-------- Data extract
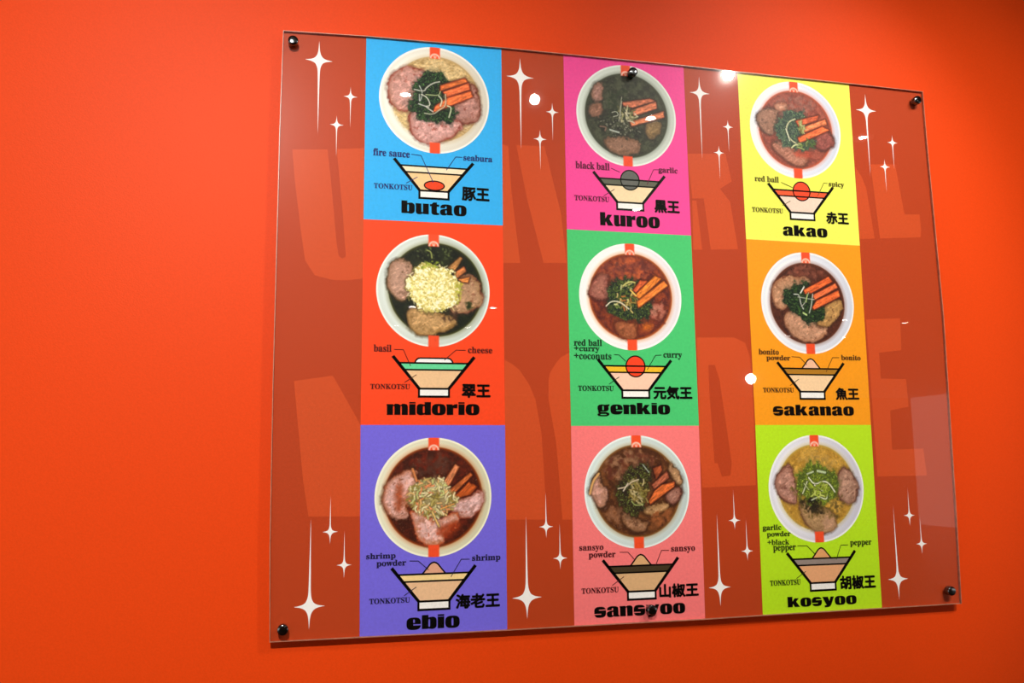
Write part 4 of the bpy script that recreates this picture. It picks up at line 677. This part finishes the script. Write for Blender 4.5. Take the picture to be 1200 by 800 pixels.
# standoff bolts
chrome = mat('black_chrome', (.10, .11, .12), .12, 1.0)
chrome.node_tree.nodes['Principled BSDF'].inputs['Base Color'].default_value = (.16, .18, .19, 1)
def lathe(prof, n=40):
    V, F = [], []
    for r, y in prof:
        for i in range(n):
            a = 2 * math.pi * i / n; V.append((r * math.cos(a), y, r * math.sin(a)))
    m = len(prof)
    for k in range(m - 1):
        for i in range(n):
            j = (i + 1) % n
            F.append((k * n + i, k * n + j, (k + 1) * n + j, (k + 1) * n + i))
    F.append(tuple(range(n))); F.append(tuple(range((m - 1) * n, m * n))[::-1])
    return V, F
CAPV = lathe([(.0072, 0), (.0074, -.0006), (.0074, -.0088), (.0071, -.0098), (.0063, -.0104), (.0040, -.0107), (.0004, -.0108)][::-1])
BARV = lathe([(.0062, 0), (.0062, .0099)])
cap_me = mesh('bolt_cap', *CAPV, smooth=True); bar_me = mesh('barrel', *BARV, smooth=True)
cap_me.materials.append(chrome); bar_me.materials.append(chrome)
for bx, bz in BOLTS:
    c = bpy.data.objects.new('standoff_bolt', cap_me); COL.objects.link(c); c.parent = board
    c.location = (bx, -.0047, bz)
    md = c.modifiers.new('es', 'EDGE_SPLIT'); md.split_angle = math.radians(40)
    b = bpy.data.objects.new('barrel', bar_me); COL.objects.link(b); b.parent = c
    b.location = (0, .0047 + .0012, 0)
    b['label'] = 'metal spacer barrel behind the board'
    c['label'] = 'dark chrome standoff bolt'

# ------------------------------------------------------------------ ceiling lamps whose reflections lie on the acrylic
trim_m = mat('downlight_trim', (.75, .74, .70), .4)
ring = lathe([(.030, 0), (.046, 0), (.046, -.006), (.032, -.006), (.030, 0)])
def rot_down(vf):
    V, F = vf
    return [(x, z, y) for x, y, z in V], [f[::-1] for f in F]
ring_me = mesh('trim_ring', *rot_down(ring)); ring_me.materials.append(trim_m)
lens_small = mesh('lens', *rot_down(lathe([(.020, -.002), (.020, -.0035)]))); lens_big = mesh('lens', *rot_down(lathe([(.030, -.002), (.030, -.0035)])))
glow = emit('lamp_glow', (1, .93, .82), 90.)
lens_small.materials.append(glow); lens_big.materials.append(glow)
near = [(.41, -1.97, 'seen as an oval glint on the meat of the blue card'), (1.42, -2.0, 'seen as an oval glint on the pink card\'s bowl'),
        (2.42, -2.02, 'seen as an oval glint in the upper right red-brown strip'), (1.86, -3.29, 'glinting on the pink card\'s drawn bowl')]
far = [(1.02, -6.62, 'mirrored on the lower left of the cheese heap'), (1.74, -6.54, 'mirrored just right of the cheese-topped bowl'),
       (1.0, -7.74, 'mirrored on the lower left rim of the cheese-topped bowl'), (1.73, -7.74, 'mirrored on the lower right rim of the cheese-topped bowl'),
       (5.41, -6.65, 'mirrored on the right rim of the orange card\'s bowl'), (6.16, -6.73, 'mirrored in the right red-brown strip beside the orange card'),
       (5.42, -7.78, 'mirrored on the lower left rim of the orange card\'s bowl'), (6.17, -7.81, 'mirrored on the lower right rim of the orange card\'s bowl')]
def downlight(x, y, lens, label, group):
    r = bpy.data.objects.new('ceiling_downlight', None); COL.objects.link(r); r.location = (x, y, CEIL)
    r['label'] = label; r['category'] = 'ceiling lamp'; r['group'] = group
    for nm, me in (('trim_ring', ring_me), ('lens', lens)):
        o = bpy.data.objects.new(nm, me); COL.objects.link(o); o.parent = r
for x, y, t in near: downlight(x, y, lens_small, 'small round ceiling downlight ' + t, 'near ceiling downlights reflected in the panel')
for x, y, t in far: downlight(x, y, lens_big, 'distant ceiling downlight ' + t, 'distant ceiling downlights reflected in the panel')

# heads of the two spotlights that light the board
spot_glow = emit('spot_glow', (1, .95, .86), 220.)
head_m = mat('spot_housing', (.05, .05, .05), .4, .6)
HV = rot_down(lathe([(.024, .0), (.030, .005), (.032, .02), (.032, .055), (.020, .075), (.008, .08), (.008, .10)]))
for idx, (l, a, pw, sz, bl, rd) in enumerate(SPOTS):
    hme = mesh('spotlight', *HV); hme.materials.append(head_m)
    o = bpy.data.objects.new('track_spotlight', hme); COL.objects.link(o)
    d = (Vector(a) - Vector(l)).normalized()
    o.location = Vector(l) - d * .03
    o.rotation_euler = (-d).to_track_quat('Z', 'Y').to_euler()
    o['label'] = ['black spotlight whose round glint lies between the blue and pink cards', 'black spotlight whose glare lies at the top edge beside the yellow card', 'black spotlight aimed at the bare orange wall left of the board'][idx]
    o['category'] = 'spotlight'
    dome = [(.019 * math.cos(math.radians(t)) + .0001, .019 * math.sin(math.radians(t))) for t in range(0, 91, 15)]
    lm = mesh('lens', *rot_down(lathe([(r, -z) for r, z in dome], 24))); lm.materials.append(spot_glow)
    ln = bpy.data.objects.new('lens', lm); COL.objects.link(ln); ln.parent = o
    ln.location = (0, 0, .002)
# globe lamp further back in the room
V = []; F = []
gp = bpy.data.objects.new('pendant_lamp', None); COL.objects.link(gp)
gp.location = (2.896, -4.0, 2.026)
gp['label'] = 'round glowing globe pendant seen as a bright spot at the orange card edge'; gp['category'] = 'pendant lamp'
prof = [(.034 * math.sin(math.radians(t)) + .0001, -.034 * math.cos(math.radians(t))) for t in range(0, 181, 10)]
gm = mesh('globe', *rot_down(lathe(prof, 24))); gm.materials.append(emit('globe_glow', (1, .95, .86), 60.))
g = bpy.data.objects.new('globe', gm); COL.objects.link(g); g.parent = gp
cm = mesh('cord', *rot_down(lathe([(.002, .03), (.002, .9)], 8))); cm.materials.append(head_m)
c = bpy.data.objects.new('cord', cm); COL.objects.link(c); c.parent = gp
----------------
- **Exercise requirements**
Collect each line above holding the string "that".

- **The solution**
Write part 4 of the bpy script that recreates this picture. It picks up at line 677. This part finishes the script. Write for Blender 4.5. Take the picture to be 1200 by 800 pixels.
# heads of the two spotlights that light the board